* [Given task] Write every line out verbatim and omit the pictures.
# Start of Material
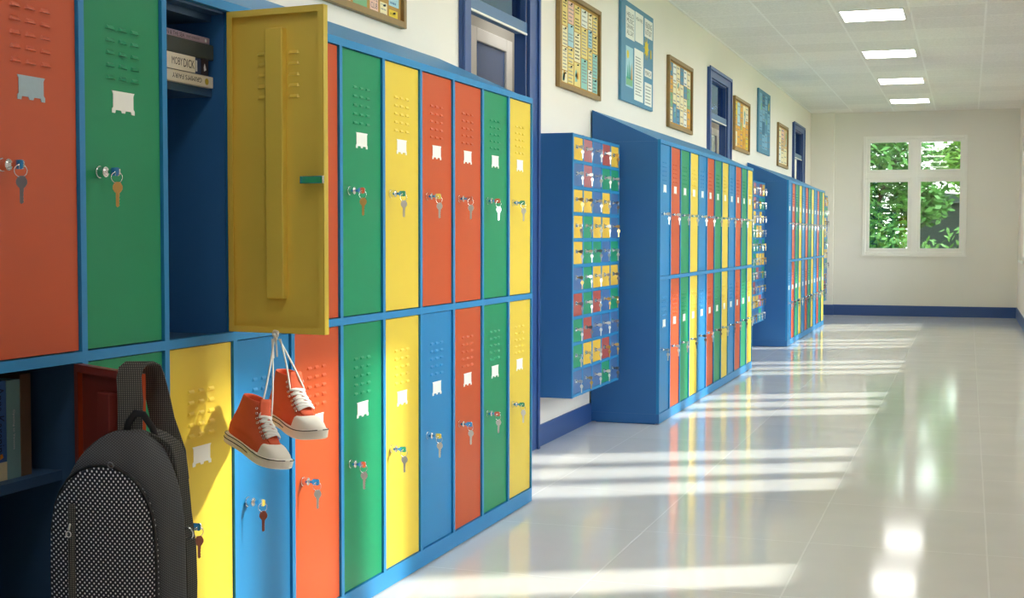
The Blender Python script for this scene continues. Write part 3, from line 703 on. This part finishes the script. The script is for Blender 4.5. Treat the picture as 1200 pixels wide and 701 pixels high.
def shoe(label, mat, lace_to, near):
    t = thing('high_top_sneaker', label, 'sneaker', (0,0,0), 0, 'pair of red sneakers'); t.matrix_world = mat
    zs = [.024,.034,.044,.052,.060,.070,.082,.096,.112,.130,.146,.158]
    rings = [upper_ring(z) for z in zs]
    rings += [upper_ring(.159, inset=.003), upper_ring(.150, inset=.005), upper_ring(.10, inset=.006), upper_ring(.06, inset=.012)]
    MB().loft(rings).build('canvas_upper', CANVAS, t, True, subsurf=1)
    so = sole_outline(.0025); so2 = sole_outline(-.002)
    r = [[(x, y, toe_spring(x)+z) for x, y in o] for o, z in ((so2,0),(so,.004),(so,.026),(so2,.030))]
    MB().loft(r).build('rubber_sole', RUBBER, t, True, auto=True)
    for zc, cut in ((.0265, None), (.0150, .15)):
        for side in (1, -1):
            pts = [(x, y, toe_spring(x)+zc) for x, y in sole_outline(.0032) if y*side > .001 and (cut is None or x < cut)]
            pts.sort(); MB().tube(pts, .0013, 6).build('sole_stripe', STRIPE, t)
    # rubber toe cap: shell a little outside the upper's front
    cap = []; n = 22
    for z in (.022,.030,.038,.046,.053,.0580):
        f = interp(FRONT, z)+.0030; ring = []
        for i in range(n):
            a = -PI*.5+PI*i/(n-1); x0 = .190; L = f-x0
            x = x0+L*math.cos(a)**.8 if math.cos(a) > 0 else x0
            wm = (interp(SW, min(.255, x0+.01))*interp(HWZ, z)+.002)*(1-(z-.022)*4.5)
            ring.append((x, math.copysign(abs(math.sin(a))**.85, math.sin(a))*wm, z+toe_spring(x)*.6))
        cap.append(ring)
    top = [(.190+(p[0]-.190)*.5, p[1]*.6, .0640) for p in cap[-1]]; cap.append(top)
    vs = [p for r_ in cap for p in r_]; fs = []
    for k in range(len(cap)-1):
        for i in range(n-1): fs.append((k*n+i, k*n+i+1, (k+1)*n+i+1, (k+1)*n+i))
    fs.append(tuple((len(cap)-1)*n+i for i in range(n)))
    MB().add(vs, fs).build('toe_cap', RUBBER, t, True, subsurf=1)
    # tongue sticks up in front of the opening
    tg = [[(x, y, z) for y in (-.021,-.012,0,.012,.021)] for x, z in ((.205,.064),(.178,.080),(.152,.098),(.133,.122),(.121,.148),(.116,.170))]
    vs = []; fs = []
    for r_ in tg: vs += [(x+.003-abs(y)*.18, y, z) for x, y, z in r_]
    for k in range(len(tg)-1):
        for i in range(4): fs.append((k*5+i, k*5+i+1, (k+1)*5+i+1, (k+1)*5+i))
    o = MB().add(vs, fs).build('tongue', CANVAS, t, True, subsurf=1); md = o.modifiers.new('Solid','SOLIDIFY'); md.thickness = .003
    # eyelets down both sides and the zigzag lace between them
    path = [(.192,.0735),(.184,.078),(.172,.0855),(.161,.094),(.151,.1035),(.1435,.115),(.137,.128),(.132,.141)]
    em = MB().torus((0,0,0), (0,0,1), .0032, .0011, 12, 6).mesh('eyelet', M['chrome'], True)
    pos = {}
    for i, (x, z) in enumerate(path):
        for s in (1, -1):
            yy = .0235+.003*(i < 3); px = x-.010-.006*(i > 3); pz = z-.0005
            pos[i, s] = (px, s*yy, pz)
            e = link('eyelet', em, t); e.location = (px, s*(yy+.003), pz); e.rotation_euler = (s*-1.05, .45, 0)
    lm = MB()
    for i in range(5):
        for s in (1, -1):
            a, b = pos[i, s], pos[min(i+1, 7), -s]; k = .007
            mid = [(a[0]*(1-u)+b[0]*u+k*math.sin(PI*u)+.005, a[1]*(1-u)+b[1]*u, a[2]*(1-u)+b[2]*u+k*math.sin(PI*u)*1.3+.004+(.002 if s > 0 else 0)) for u in (0,.12,.3,.5,.7,.88,1)]
            lm.tube(mid, .0052, 8, flat=.42, up=(.6,0,.8))
    lm.build('zigzag_lace', LACE, t, True)
    # the two ends run up to the knot on the door
    inv = mat.inverted(); hl = MB()
    for s, tgt in zip((1, -1), lace_to):
        a = Vector(pos[5, s])+Vector((.006,0,.004)); b = inv @ Vector(tgt)
        pts = [a+(b-a)*u+Vector((.006*math.sin(PI*u), 0, 0)) for u in [i/10 for i in range(11)]]
        hl.tube(pts, .0026, 8)
    hl.build('hanging_lace', LACE, t, True)
    return t
def pose(o, yaw, pitch, roll, s):
    return Matrix.Translation(o) @ Matrix.Rotation(yaw,4,'Z') @ Matrix.Rotation(pitch,4,'Y') @ Matrix.Rotation(roll,4,'X') @ Matrix.Scale(s,4)
KN = Vector((.148, 3.140, .938))
shoe('red high-top sneaker hanging lower, toe over the blue locker door', pose((.040,3.083,.668), -.40, .27, -.12, .86), [KN+Vector((-.010,0,-.012)), KN+Vector((-.004,0,-.012))], True)
sh2 = shoe('red high-top sneaker hanging higher, toe in front of the red locker door', pose((.087,3.222,.707), -.55, .16, -.02, .90), [KN+Vector((.010,0,-.012)), KN+Vector((.014,0,-.012))], False)
# knot with two loose ends over the door's bottom lip
kb = MB()
kb.torus(KN, (.3,1,.2), .008, .0032, 16, 8).torus(KN+Vector((.002,-.004,-.006)), (1,.4,.5), .007, .003, 16, 8).torus(KN+Vector((.002,-.001,.006)), (0,.6,1), .006, .0028, 14, 8)
for dx, l in ((-.004,.062), (.006,.058)): kb.tube([KN+Vector((dx*.3,-.004,-.006)), KN+Vector((dx,-.006,-.03)), KN+Vector((dx,-.003,-l))], .0024, 8)
inv = sh2.matrix_world.inverted()
kb.v = [tuple(inv @ Vector(p)) for p in kb.v]
kb.build('lace_knot', LACE, sh2, True)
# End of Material
* [Solution below]
The Blender Python script for this scene continues. Write part 3, from line 703 on. This part finishes the script. The script is for Blender 4.5. Treat the picture as 1200 pixels wide and 701 pixels high.
def shoe(label, mat, lace_to, near):
    t = thing('high_top_sneaker', label, 'sneaker', (0,0,0), 0, 'pair of red sneakers'); t.matrix_world = mat
    zs = [.024,.034,.044,.052,.060,.070,.082,.096,.112,.130,.146,.158]
    rings = [upper_ring(z) for z in zs]
    rings += [upper_ring(.159, inset=.003), upper_ring(.150, inset=.005), upper_ring(.10, inset=.006), upper_ring(.06, inset=.012)]
    MB().loft(rings).build('canvas_upper', CANVAS, t, True, subsurf=1)
    so = sole_outline(.0025); so2 = sole_outline(-.002)
    r = [[(x, y, toe_spring(x)+z) for x, y in o] for o, z in ((so2,0),(so,.004),(so,.026),(so2,.030))]
    MB().loft(r).build('rubber_sole', RUBBER, t, True, auto=True)
    for zc, cut in ((.0265, None), (.0150, .15)):
        for side in (1, -1):
            pts = [(x, y, toe_spring(x)+zc) for x, y in sole_outline(.0032) if y*side > .001 and (cut is None or x < cut)]
            pts.sort(); MB().tube(pts, .0013, 6).build('sole_stripe', STRIPE, t)
    # rubber toe cap: shell a little outside the upper's front
    cap = []; n = 22
    for z in (.022,.030,.038,.046,.053,.0580):
        f = interp(FRONT, z)+.0030; ring = []
        for i in range(n):
            a = -PI*.5+PI*i/(n-1); x0 = .190; L = f-x0
            x = x0+L*math.cos(a)**.8 if math.cos(a) > 0 else x0
            wm = (interp(SW, min(.255, x0+.01))*interp(HWZ, z)+.002)*(1-(z-.022)*4.5)
            ring.append((x, math.copysign(abs(math.sin(a))**.85, math.sin(a))*wm, z+toe_spring(x)*.6))
        cap.append(ring)
    top = [(.190+(p[0]-.190)*.5, p[1]*.6, .0640) for p in cap[-1]]; cap.append(top)
    vs = [p for r_ in cap for p in r_]; fs = []
    for k in range(len(cap)-1):
        for i in range(n-1): fs.append((k*n+i, k*n+i+1, (k+1)*n+i+1, (k+1)*n+i))
    fs.append(tuple((len(cap)-1)*n+i for i in range(n)))
    MB().add(vs, fs).build('toe_cap', RUBBER, t, True, subsurf=1)
    # tongue sticks up in front of the opening
    tg = [[(x, y, z) for y in (-.021,-.012,0,.012,.021)] for x, z in ((.205,.064),(.178,.080),(.152,.098),(.133,.122),(.121,.148),(.116,.170))]
    vs = []; fs = []
    for r_ in tg: vs += [(x+.003-abs(y)*.18, y, z) for x, y, z in r_]
    for k in range(len(tg)-1):
        for i in range(4): fs.append((k*5+i, k*5+i+1, (k+1)*5+i+1, (k+1)*5+i))
    o = MB().add(vs, fs).build('tongue', CANVAS, t, True, subsurf=1); md = o.modifiers.new('Solid','SOLIDIFY'); md.thickness = .003
    # eyelets down both sides and the zigzag lace between them
    path = [(.192,.0735),(.184,.078),(.172,.0855),(.161,.094),(.151,.1035),(.1435,.115),(.137,.128),(.132,.141)]
    em = MB().torus((0,0,0), (0,0,1), .0032, .0011, 12, 6).mesh('eyelet', M['chrome'], True)
    pos = {}
    for i, (x, z) in enumerate(path):
        for s in (1, -1):
            yy = .0235+.003*(i < 3); px = x-.010-.006*(i > 3); pz = z-.0005
            pos[i, s] = (px, s*yy, pz)
            e = link('eyelet', em, t); e.location = (px, s*(yy+.003), pz); e.rotation_euler = (s*-1.05, .45, 0)
    lm = MB()
    for i in range(5):
        for s in (1, -1):
            a, b = pos[i, s], pos[min(i+1, 7), -s]; k = .007
            mid = [(a[0]*(1-u)+b[0]*u+k*math.sin(PI*u)+.005, a[1]*(1-u)+b[1]*u, a[2]*(1-u)+b[2]*u+k*math.sin(PI*u)*1.3+.004+(.002 if s > 0 else 0)) for u in (0,.12,.3,.5,.7,.88,1)]
            lm.tube(mid, .0052, 8, flat=.42, up=(.6,0,.8))
    lm.build('zigzag_lace', LACE, t, True)
    # the two ends run up to the knot on the door
    inv = mat.inverted(); hl = MB()
    for s, tgt in zip((1, -1), lace_to):
        a = Vector(pos[5, s])+Vector((.006,0,.004)); b = inv @ Vector(tgt)
        pts = [a+(b-a)*u+Vector((.006*math.sin(PI*u), 0, 0)) for u in [i/10 for i in range(11)]]
        hl.tube(pts, .0026, 8)
    hl.build('hanging_lace', LACE, t, True)
    return t
def pose(o, yaw, pitch, roll, s):
    return Matrix.Translation(o) @ Matrix.Rotation(yaw,4,'Z') @ Matrix.Rotation(pitch,4,'Y') @ Matrix.Rotation(roll,4,'X') @ Matrix.Scale(s,4)
KN = Vector((.148, 3.140, .938))
shoe('red high-top sneaker hanging lower, toe over the blue locker door', pose((.040,3.083,.668), -.40, .27, -.12, .86), [KN+Vector((-.010,0,-.012)), KN+Vector((-.004,0,-.012))], True)
sh2 = shoe('red high-top sneaker hanging higher, toe in front of the red locker door', pose((.087,3.222,.707), -.55, .16, -.02, .90), [KN+Vector((.010,0,-.012)), KN+Vector((.014,0,-.012))], False)
# knot with two loose ends over the door's bottom lip
kb = MB()
kb.torus(KN, (.3,1,.2), .008, .0032, 16, 8).torus(KN+Vector((.002,-.004,-.006)), (1,.4,.5), .007, .003, 16, 8).torus(KN+Vector((.002,-.001,.006)), (0,.6,1), .006, .0028, 14, 8)
for dx, l in ((-.004,.062), (.006,.058)): kb.tube([KN+Vector((dx*.3,-.004,-.006)), KN+Vector((dx,-.006,-.03)), KN+Vector((dx,-.003,-l))], .0024, 8)
inv = sh2.matrix_world.inverted()
kb.v = [tuple(inv @ Vector(p)) for p in kb.v]
kb.build('lace_knot', LACE, sh2, True)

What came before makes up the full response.